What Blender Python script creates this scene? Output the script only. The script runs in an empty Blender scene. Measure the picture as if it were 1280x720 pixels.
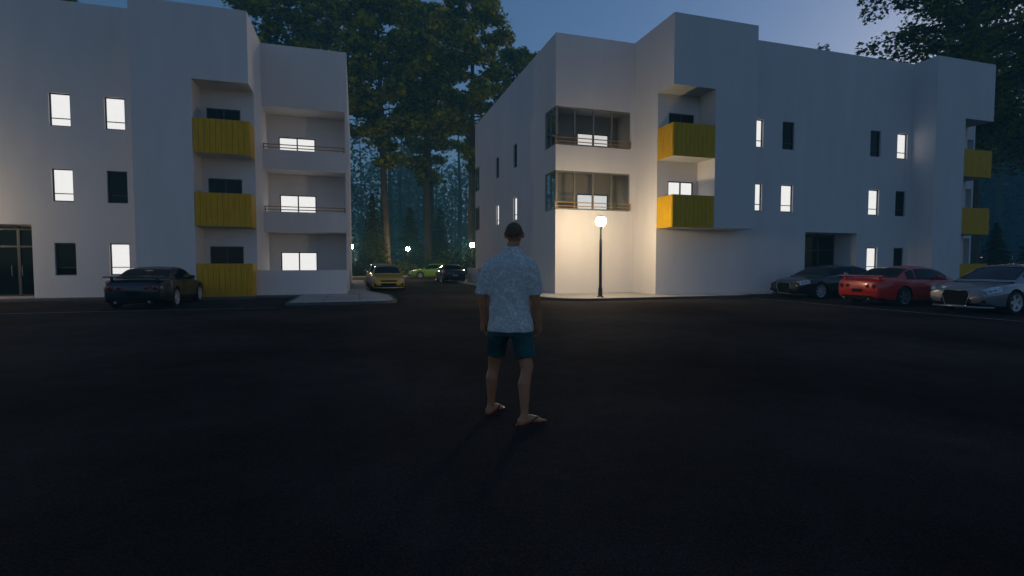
import bpy, bmesh, math, random
from mathutils import Vector, Matrix
import numpy as np
R=math.radians
sc=bpy.context.scene
COL=sc.collection
rng=random.Random(7)

# ------------------------------------------------------------------ materials
def _nt(name):
    m=bpy.data.materials.new(name); m.use_nodes=True
    nt=m.node_tree; b=nt.nodes['Principled BSDF']
    return m,nt,b
def mat(name,col,rough=.6,metal=0.,var=0.,vscale=3.,bump=0.,bscale=40.,spec=.5,var2=0.,v2scale=.4,stretch=None,coat=0.):
    m,nt,b=_nt(name); N=nt.nodes; L=nt.links
    b.inputs['Base Color'].default_value=(*col,1); b.inputs['Roughness'].default_value=rough
    b.inputs['Metallic'].default_value=metal; b.inputs['Specular IOR Level'].default_value=spec
    if coat: b.inputs['Coat Weight'].default_value=coat; b.inputs['Coat Roughness'].default_value=.04
    tc=N.new('ShaderNodeTexCoord'); vec=tc.outputs['Object']
    if stretch:
        mp=N.new('ShaderNodeMapping'); mp.inputs['Scale'].default_value=stretch; L.new(vec,mp.inputs['Vector']); vec=mp.outputs['Vector']
    cur=None
    for (a,s,d) in ((var,vscale,6),(var2,v2scale,3)):
        if a<=0: continue
        n=N.new('ShaderNodeTexNoise'); n.inputs['Scale'].default_value=s; n.inputs['Detail'].default_value=d
        L.new(vec,n.inputs['Vector'])
        r=N.new('ShaderNodeMapRange'); r.inputs[1].default_value=.3; r.inputs[2].default_value=.7
        r.inputs[3].default_value=1-a; r.inputs[4].default_value=1+a
        L.new(n.outputs['Fac'],r.inputs[0])
        mx=N.new('ShaderNodeMix'); mx.data_type='RGBA'; mx.blend_type='MULTIPLY'; mx.inputs[0].default_value=1
        if cur is None: mx.inputs[6].default_value=(*col,1)
        else: L.new(cur,mx.inputs[6])
        L.new(r.outputs[0],mx.inputs[7]); cur=mx.outputs[2]
    if cur is not None: L.new(cur,b.inputs['Base Color'])
    if bump:
        n=N.new('ShaderNodeTexNoise'); n.inputs['Scale'].default_value=bscale; n.inputs['Detail'].default_value=5
        L.new(tc.outputs['Object'],n.inputs['Vector'])
        bp=N.new('ShaderNodeBump'); bp.inputs['Strength'].default_value=bump; bp.inputs['Distance'].default_value=.02
        L.new(n.outputs['Fac'],bp.inputs['Height']); L.new(bp.outputs[0],b.inputs['Normal'])
    return m
def emit(name,col,strength,blinds=False):
    m,nt,b=_nt(name); N=nt.nodes; L=nt.links
    b.inputs['Base Color'].default_value=(.02,.02,.02,1); b.inputs['Roughness'].default_value=.2
    b.inputs['Emission Color'].default_value=(*col,1); b.inputs['Emission Strength'].default_value=strength
    if blinds:   # pale roller blind behind the pane
        tc=N.new('ShaderNodeTexCoord'); wv=N.new('ShaderNodeTexWave'); wv.bands_direction='Z'; wv.inputs['Scale'].default_value=5; wv.inputs['Distortion'].default_value=.4
        L.new(tc.outputs['Object'],wv.inputs['Vector']); oi=N.new('ShaderNodeObjectInfo')
        r=N.new('ShaderNodeMapRange'); r.inputs[3].default_value=strength*.90; r.inputs[4].default_value=strength; L.new(wv.outputs['Fac'],r.inputs[0]); L.new(r.outputs[0],b.inputs['Emission Strength'])
    return m
def thin_glass(name,tint=(.75,.8,.82)):
    m=bpy.data.materials.new(name); m.use_nodes=True; nt=m.node_tree; N=nt.nodes; L=nt.links
    N.remove(N['Principled BSDF']); o=N['Material Output']
    t=N.new('ShaderNodeBsdfTransparent'); t.inputs[0].default_value=(*tint,1)
    g=N.new('ShaderNodeBsdfGlossy'); g.inputs['Roughness'].default_value=.02
    f=N.new('ShaderNodeFresnel'); f.inputs[0].default_value=1.45
    mx=N.new('ShaderNodeMixShader'); L.new(f.outputs[0],mx.inputs[0]); L.new(t.outputs[0],mx.inputs[1]); L.new(g.outputs[0],mx.inputs[2])
    L.new(mx.outputs[0],o.inputs['Surface']); return m

M={}
M['plaster']=mat('white_plaster',(.69,.65,.645),.75,var=.03,vscale=1.3,var2=.035,v2scale=.35,bump=.12,bscale=60,stretch=(1.6,1.6,.35))
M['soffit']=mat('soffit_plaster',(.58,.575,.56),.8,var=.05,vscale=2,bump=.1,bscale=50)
M['roof']=mat('roof_felt',(.12,.12,.125),.9,var=.15,vscale=2)
M['yellow']=mat('yellow_boards',(.62,.35,.010),.6,spec=.15,var=.13,vscale=3,stretch=(5,5,.6),bump=.1,bscale=30)
M['frame']=mat('dark_window_frame',(.035,.037,.04),.45,var=.1)
M['greyframe']=mat('brown_grey_frame',(.20,.18,.15),.45,metal=.2,var=.08)
M['rail']=mat('bronze_rail',(.40,.20,.04),.4,metal=.3,var=.1)
M['darkglass']=mat('dark_glass',(.003,.004,.004),.06,spec=.18)
M['glass']=thin_glass('shade_tint_glass',(.74,.75,.75))  # tint added to clear panes to deepen the shade behind them
M['lit']=emit('lit_window',(1,.985,.96),.95,True)
M['lamp']=emit('lamp_globe',(1,.78,.48),305)
M['lampmetal']=mat('black_lamp_metal',(.012,.013,.012),.4,var=.1)
M['concrete']=mat('pavement_concrete',(.38,.365,.34),.85,var=.12,vscale=4,var2=.15,v2scale=.7,bump=.3,bscale=50)
M['kerb']=mat('kerb_stone',(.10,.097,.095),.85,var=.15,vscale=5,bump=.3,bscale=40)
M['loggia']=mat('shaded_loggia_plaster',(.36,.31,.25),.8,var=.05,vscale=2)  # plaster darkened so the colour carries the shade inside the loggias
M['doorpanel']=mat('entrance_metal',(.05,.047,.045),.4,metal=.3,var=.05)

# ------------------------------------------------------------------ mesh helper
class MB:
    def __init__(s): s.v=[]; s.f=[]; s.mi=[]
    def add(s,vs,fs,mi=0):
        o=len(s.v); s.v+=[tuple(p) for p in vs]; s.f+=[tuple(i+o for i in f) for f in fs]; s.mi+=[mi]*len(fs); return s
    def quad(s,a,b,c,d,mi=0): return s.add((a,b,c,d),((0,1,2,3),),mi)
    def box(s,x0,x1,y0,y1,z0,z1,mi=0):
        return s.add([(x0,y0,z0),(x1,y0,z0),(x1,y1,z0),(x0,y1,z0),(x0,y0,z1),(x1,y0,z1),(x1,y1,z1),(x0,y1,z1)],
            [(0,3,2,1),(4,5,6,7),(0,1,5,4),(1,2,6,5),(2,3,7,6),(3,0,4,7)],mi)
    def tube(s,pts,rad,n=8,mi=0,cap=True):
        pts=[Vector(p) for p in pts]; k=len(pts)
        if not hasattr(rad,'__len__'): rad=[rad]*k
        rings=[]; ref=None
        for i,p in enumerate(pts):
            t=(pts[min(i+1,k-1)]-pts[max(i-1,0)]).normalized()
            if ref is None:
                ref=Vector((1,0,0)) if abs(t.x)<.8 else Vector((0,1,0))
            a=(ref-t*ref.dot(t)).normalized(); b=t.cross(a); ref=a
            rings.append([p+(a*math.cos(j*2*math.pi/n)+b*math.sin(j*2*math.pi/n))*rad[i] for j in range(n)])
        vs=[v for r in rings for v in r]; fs=[]
        for i in range(k-1):
            for j in range(n):
                fs.append((i*n+j,i*n+(j+1)%n,(i+1)*n+(j+1)%n,(i+1)*n+j))
        if cap: fs.append(tuple(range(n-1,-1,-1))); fs.append(tuple((k-1)*n+j for j in range(n)))
        return s.add(vs,fs,mi)
    def lathe(s,prof,n=24,c=(0,0,0),axis='z',mi=0,cap=True):
        vs=[];fs=[]; k=len(prof)
        for (r,h) in prof:
            for j in range(n):
                a=j*2*math.pi/n; x,y=r*math.cos(a),r*math.sin(a)
                p=(x,y,h) if axis=='z' else ((h,x,y) if axis=='x' else (y,h,x))
                vs.append((p[0]+c[0],p[1]+c[1],p[2]+c[2]))
        for i in range(k-1):
            for j in range(n): fs.append((i*n+j,i*n+(j+1)%n,(i+1)*n+(j+1)%n,(i+1)*n+j))
        if cap and prof[0][0]>1e-5: fs.append(tuple(range(n-1,-1,-1)))
        if cap and prof[-1][0]>1e-5: fs.append(tuple((k-1)*n+j for j in range(n)))
        return s.add(vs,fs,mi)
    def ellipsoid(s,c,r,n=12,m=8,mi=0):
        pr=[(max(1e-6,math.sin(math.pi*i/m)),-math.cos(math.pi*i/m)) for i in range(m+1)]
        o=len(s.v); s.lathe(pr,n,mi=mi)
        for i in range(o,len(s.v)):
            p=s.v[i]; s.v[i]=(p[0]*r[0]+c[0],p[1]*r[1]+c[1],p[2]*r[2]+c[2])
        return s
    def prism(s,poly,z0,z1,mi=0,mit=None):
        n=len(poly); vs=[(x,y,z0) for x,y in poly]+[(x,y,z1) for x,y in poly]
        s.add(vs,[tuple(range(n-1,-1,-1))]+[(i,(i+1)%n,n+(i+1)%n,n+i) for i in range(n)],mi)
        return s.add(vs[n:],[tuple(range(n))],mi if mit is None else mit)
    def mesh(s,name,mats,off=(0,0,0),smooth=None):
        me=bpy.data.meshes.new(name)
        me.from_pydata([(x-off[0],y-off[1],z-off[2]) for x,y,z in s.v],[],s.f)
        if not isinstance(mats,(list,tuple)): mats=[mats]
        for m in mats: me.materials.append(m)
        me.polygons.foreach_set('material_index',s.mi)
        if smooth is not None:
            me.polygons.foreach_set('use_smooth',[True]*len(me.polygons)); me.update()
            if smooth<179: me.set_sharp_from_angle(angle=R(smooth))
        me.update(); return me
    def build(s,name,mats,parent=None,off=(0,0,0),smooth=None,loc=None,rz=0):
        return link(name,s.mesh(name,mats,off,smooth),parent,loc,rz)
def link(name,data,parent=None,loc=None,rz=0):
    o=bpy.data.objects.new(name,data); COL.objects.link(o)
    if parent: o.parent=parent
    if loc: o.location=loc
    if rz: o.rotation_euler=(0,0,rz)
    return o
def tag(o,label,cat,group=None):
    o['label']=label; o['category']=cat
    if group: o['group']=group
    return o
def thing(name,label,cat,loc=(0,0,0),rz=0,group=None):
    o=link(name,None,None,loc,rz); o.rotation_euler=(0,0,rz); o.empty_display_size=.3
    return tag(o,label,cat,group)
def structure(o,kind='structure'):
    o['kind']=kind; return o
def copy_tree(o,parent=None):
    c=o.copy(); COL.objects.link(c); c.parent=parent
    for ch in list(o.children): copy_tree(ch,c)
    return c

# ------------------------------------------------------------------ camera
cam=bpy.data.cameras.new('camera'); co=bpy.data.objects.new('camera',cam); COL.objects.link(co)
cam.sensor_width=36; cam.lens=18; cam.clip_end=2000; cam.clip_start=.05
co.location=(0,0,1.43); co.rotation_euler=(R(90)-math.atan(30/640),0,-R(16.9)); sc.camera=co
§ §
### Problem
From the first line above to the line containing "rng=random.Random(7)", repeat each line exactly. Pictures stay out.

### Result
What Blender Python script creates this scene? Output the script only. The script runs in an empty Blender scene. Measure the picture as if it were 1280x720 pixels.
import bpy, bmesh, math, random
from mathutils import Vector, Matrix
import numpy as np
R=math.radians
sc=bpy.context.scene
COL=sc.collection
rng=random.Random(7)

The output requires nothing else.